[Dataset excerpts]
+++++

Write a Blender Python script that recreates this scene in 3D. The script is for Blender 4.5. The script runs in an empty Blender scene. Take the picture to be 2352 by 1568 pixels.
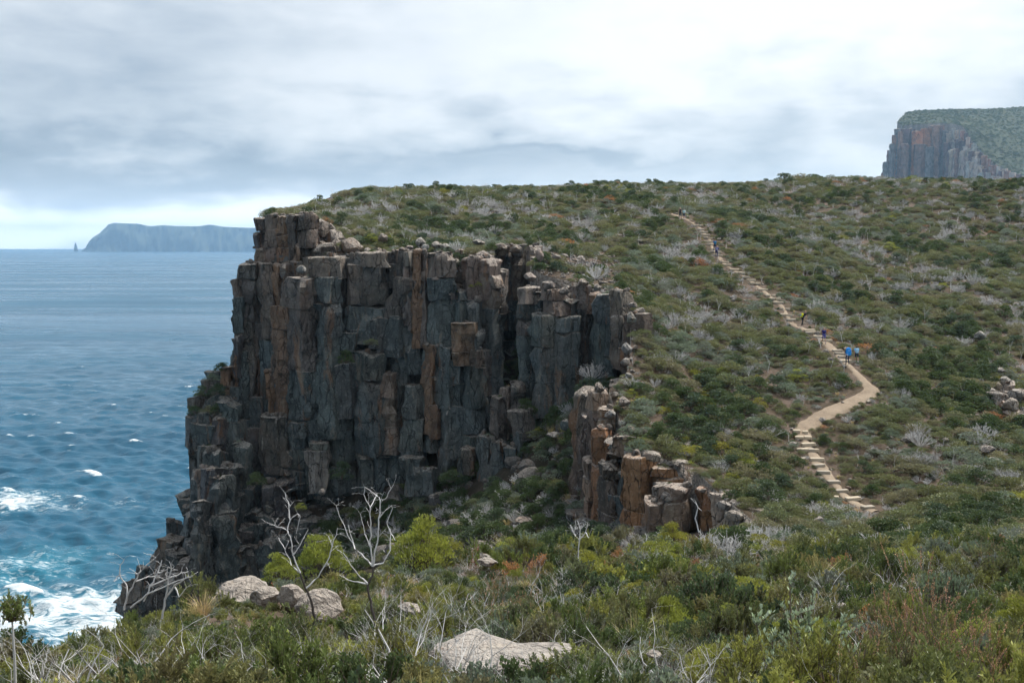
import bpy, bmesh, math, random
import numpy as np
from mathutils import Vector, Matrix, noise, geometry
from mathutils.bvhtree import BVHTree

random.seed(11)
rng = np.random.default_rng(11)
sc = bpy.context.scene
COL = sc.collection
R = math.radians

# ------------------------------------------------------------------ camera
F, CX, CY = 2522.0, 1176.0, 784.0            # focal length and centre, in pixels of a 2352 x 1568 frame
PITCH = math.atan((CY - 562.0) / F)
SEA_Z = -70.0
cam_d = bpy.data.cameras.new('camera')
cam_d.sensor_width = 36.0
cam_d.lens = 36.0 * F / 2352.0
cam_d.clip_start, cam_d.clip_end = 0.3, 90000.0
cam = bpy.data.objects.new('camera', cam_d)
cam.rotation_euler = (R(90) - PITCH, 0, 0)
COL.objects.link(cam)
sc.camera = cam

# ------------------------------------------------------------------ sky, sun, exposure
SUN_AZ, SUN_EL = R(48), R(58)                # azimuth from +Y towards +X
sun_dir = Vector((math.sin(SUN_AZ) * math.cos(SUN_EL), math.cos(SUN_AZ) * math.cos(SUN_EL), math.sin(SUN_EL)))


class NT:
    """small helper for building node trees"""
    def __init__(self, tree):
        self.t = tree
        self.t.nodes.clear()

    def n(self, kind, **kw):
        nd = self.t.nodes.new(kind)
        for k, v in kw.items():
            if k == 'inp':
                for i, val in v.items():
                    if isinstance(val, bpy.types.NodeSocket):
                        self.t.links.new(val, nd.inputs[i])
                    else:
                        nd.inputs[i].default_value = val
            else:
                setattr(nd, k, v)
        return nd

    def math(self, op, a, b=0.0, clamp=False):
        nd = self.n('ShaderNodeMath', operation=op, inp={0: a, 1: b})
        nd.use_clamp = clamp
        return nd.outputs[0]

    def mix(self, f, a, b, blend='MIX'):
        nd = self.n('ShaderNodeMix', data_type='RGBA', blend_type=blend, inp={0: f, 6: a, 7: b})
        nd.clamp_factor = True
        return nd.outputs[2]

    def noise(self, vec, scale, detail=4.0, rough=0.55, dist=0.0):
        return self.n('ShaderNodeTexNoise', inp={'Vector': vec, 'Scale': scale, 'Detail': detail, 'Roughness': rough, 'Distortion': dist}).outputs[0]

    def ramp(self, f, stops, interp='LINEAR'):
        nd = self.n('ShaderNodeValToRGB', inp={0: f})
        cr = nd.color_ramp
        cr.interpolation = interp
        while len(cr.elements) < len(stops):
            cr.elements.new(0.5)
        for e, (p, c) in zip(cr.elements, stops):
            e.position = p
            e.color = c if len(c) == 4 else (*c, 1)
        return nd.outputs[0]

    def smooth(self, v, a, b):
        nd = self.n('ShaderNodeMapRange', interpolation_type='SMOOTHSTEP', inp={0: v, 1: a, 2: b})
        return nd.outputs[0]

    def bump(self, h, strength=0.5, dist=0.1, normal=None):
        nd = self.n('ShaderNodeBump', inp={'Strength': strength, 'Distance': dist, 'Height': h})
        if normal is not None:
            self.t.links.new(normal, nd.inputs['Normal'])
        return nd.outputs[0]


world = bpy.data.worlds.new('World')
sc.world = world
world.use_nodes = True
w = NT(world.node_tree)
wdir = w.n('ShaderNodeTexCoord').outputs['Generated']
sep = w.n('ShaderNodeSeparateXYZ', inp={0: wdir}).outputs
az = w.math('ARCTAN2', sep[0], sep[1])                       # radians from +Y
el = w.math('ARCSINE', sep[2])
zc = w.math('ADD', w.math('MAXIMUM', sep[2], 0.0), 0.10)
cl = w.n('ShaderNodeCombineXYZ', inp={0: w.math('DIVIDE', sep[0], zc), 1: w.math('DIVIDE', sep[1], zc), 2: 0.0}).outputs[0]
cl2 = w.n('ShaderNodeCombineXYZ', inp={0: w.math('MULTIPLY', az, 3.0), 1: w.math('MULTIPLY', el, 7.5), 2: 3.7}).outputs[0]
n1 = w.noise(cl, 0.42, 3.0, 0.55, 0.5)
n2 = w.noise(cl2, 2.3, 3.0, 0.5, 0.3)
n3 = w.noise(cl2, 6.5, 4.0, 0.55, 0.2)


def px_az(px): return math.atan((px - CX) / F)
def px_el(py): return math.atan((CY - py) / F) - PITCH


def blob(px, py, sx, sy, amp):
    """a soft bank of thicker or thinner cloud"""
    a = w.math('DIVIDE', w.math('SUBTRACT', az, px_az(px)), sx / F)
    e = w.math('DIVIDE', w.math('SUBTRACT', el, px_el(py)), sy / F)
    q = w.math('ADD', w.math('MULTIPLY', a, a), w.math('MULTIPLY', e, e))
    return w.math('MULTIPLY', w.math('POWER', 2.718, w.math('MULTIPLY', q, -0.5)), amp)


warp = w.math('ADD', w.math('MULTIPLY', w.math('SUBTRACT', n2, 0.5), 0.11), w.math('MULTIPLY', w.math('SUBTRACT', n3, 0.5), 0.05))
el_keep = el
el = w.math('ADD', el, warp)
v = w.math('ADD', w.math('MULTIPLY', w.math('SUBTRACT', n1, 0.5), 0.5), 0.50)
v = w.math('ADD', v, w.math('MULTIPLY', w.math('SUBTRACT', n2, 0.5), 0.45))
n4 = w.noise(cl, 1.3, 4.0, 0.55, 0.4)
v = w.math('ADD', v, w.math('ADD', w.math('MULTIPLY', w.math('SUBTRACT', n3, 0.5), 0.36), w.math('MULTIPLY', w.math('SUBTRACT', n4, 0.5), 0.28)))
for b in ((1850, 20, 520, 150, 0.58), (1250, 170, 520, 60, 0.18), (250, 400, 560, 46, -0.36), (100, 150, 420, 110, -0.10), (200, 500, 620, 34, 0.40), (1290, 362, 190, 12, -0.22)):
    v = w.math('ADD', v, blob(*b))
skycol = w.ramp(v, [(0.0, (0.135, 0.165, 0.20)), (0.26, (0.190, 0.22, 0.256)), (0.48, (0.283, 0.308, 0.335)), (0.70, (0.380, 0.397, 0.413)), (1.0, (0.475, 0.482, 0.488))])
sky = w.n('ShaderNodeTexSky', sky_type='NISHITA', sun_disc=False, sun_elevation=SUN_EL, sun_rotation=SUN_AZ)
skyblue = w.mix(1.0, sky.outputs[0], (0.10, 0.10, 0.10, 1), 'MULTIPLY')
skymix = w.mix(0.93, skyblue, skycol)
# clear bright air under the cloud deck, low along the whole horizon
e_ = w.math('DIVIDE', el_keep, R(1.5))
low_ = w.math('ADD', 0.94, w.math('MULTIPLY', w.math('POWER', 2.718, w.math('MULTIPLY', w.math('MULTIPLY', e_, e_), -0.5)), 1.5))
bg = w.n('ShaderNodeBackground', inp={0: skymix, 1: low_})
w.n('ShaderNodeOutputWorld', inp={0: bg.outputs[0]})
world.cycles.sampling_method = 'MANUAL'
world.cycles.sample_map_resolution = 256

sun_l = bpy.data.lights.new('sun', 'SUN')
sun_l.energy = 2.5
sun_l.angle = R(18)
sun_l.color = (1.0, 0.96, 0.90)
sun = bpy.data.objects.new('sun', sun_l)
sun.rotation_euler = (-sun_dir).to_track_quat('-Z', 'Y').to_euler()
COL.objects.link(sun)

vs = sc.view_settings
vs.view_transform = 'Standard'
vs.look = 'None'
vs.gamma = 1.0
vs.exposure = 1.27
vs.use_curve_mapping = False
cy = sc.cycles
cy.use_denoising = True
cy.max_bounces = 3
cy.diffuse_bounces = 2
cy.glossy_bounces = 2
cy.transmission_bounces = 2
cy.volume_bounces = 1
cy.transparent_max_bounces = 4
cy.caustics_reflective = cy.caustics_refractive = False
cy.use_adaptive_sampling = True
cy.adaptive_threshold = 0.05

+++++

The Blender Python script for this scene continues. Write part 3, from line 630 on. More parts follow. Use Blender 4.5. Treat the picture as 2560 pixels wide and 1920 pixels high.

+++++

Beginning at the line above that contains "Write a Blender", repeat each line exactly through the one that contains "R = math.radians", and leave out the pictures.

[Written reply]
Write a Blender Python script that recreates this scene in 3D. The script is for Blender 4.5. The script runs in an empty Blender scene. Take the picture to be 2352 by 1568 pixels.
import bpy, bmesh, math, random
import numpy as np
from mathutils import Vector, Matrix, noise, geometry
from mathutils.bvhtree import BVHTree

random.seed(11)
rng = np.random.default_rng(11)
sc = bpy.context.scene
COL = sc.collection
R = math.radians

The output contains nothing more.